Interestingly, 41% is the same result I got when calculating
chip equity. Since she needed to call 2,295K chips for a total pot of 5,550K chips, she only needed a 41% chance of winning (2295/5550) to make calling correct. So the basic pot odds analysis that I was doing while watching the hand on TV has the same result as doing the much more complicated ICM analysis later. In the case of a winner-take-all structure or when it is down to two players, you just have to worry about maximizing chip EV since it is the same as maximizing cash EV.
pkrfce9;152421 wroteif jj folds, her $ev is a shade under 55% of the pool.
if she calls, she loses 53% of the time for a $ev of about 46% of the pool
and she wins 47% of the time for a $ev of about 67% of the pool.
this nets out to a $ev of a call of about 56% of the pool.
so calling is marginally +ev. (given the size of the pool, it is worth about 17k or 1.5+ buyins!)
note, in order for JJ to make this decision, she has to be able to put ted on this exact hand, which i'd say would require an extreme soul read.

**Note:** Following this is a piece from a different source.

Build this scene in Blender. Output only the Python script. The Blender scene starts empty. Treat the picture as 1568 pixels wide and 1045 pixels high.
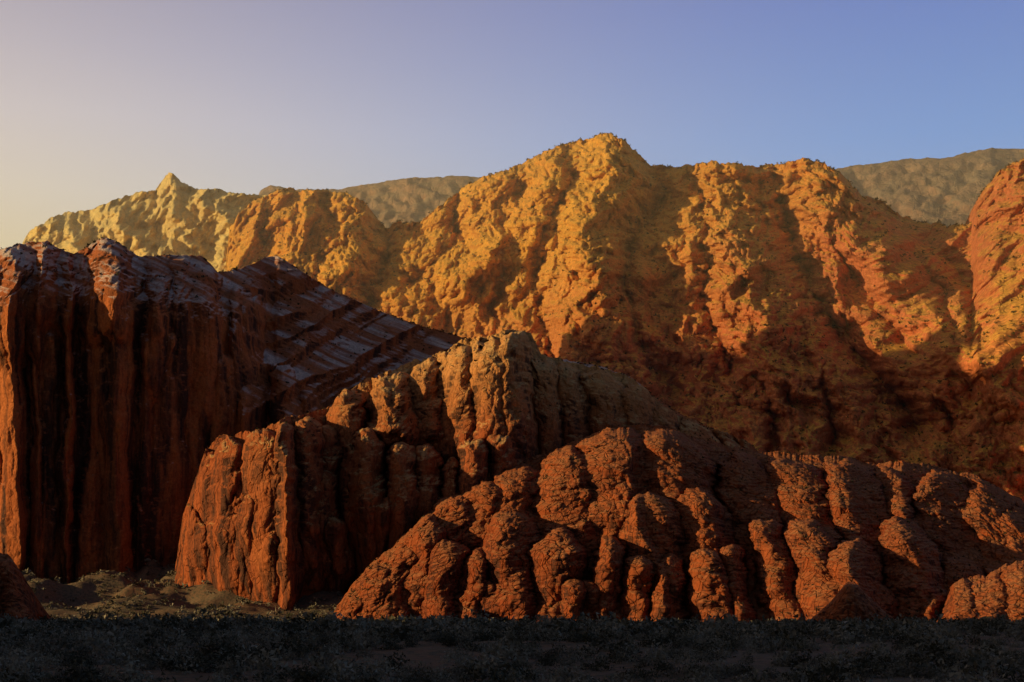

No, she did not need to know his exact hand. She could have used the R.E.M. method (Range, Equity, & Maximize). In other words, if she was able to figure out that she probably had over 40% equity against Ted's RANGE of hands (which includes a significant chance of bluffing), then she would have realized that calling would be the correct EV-maximizing decision. In addition, unless you think that you have a huge skills advantage over Ted Forrest to pass up on an expected gain of over $19,000, then calling is even easier.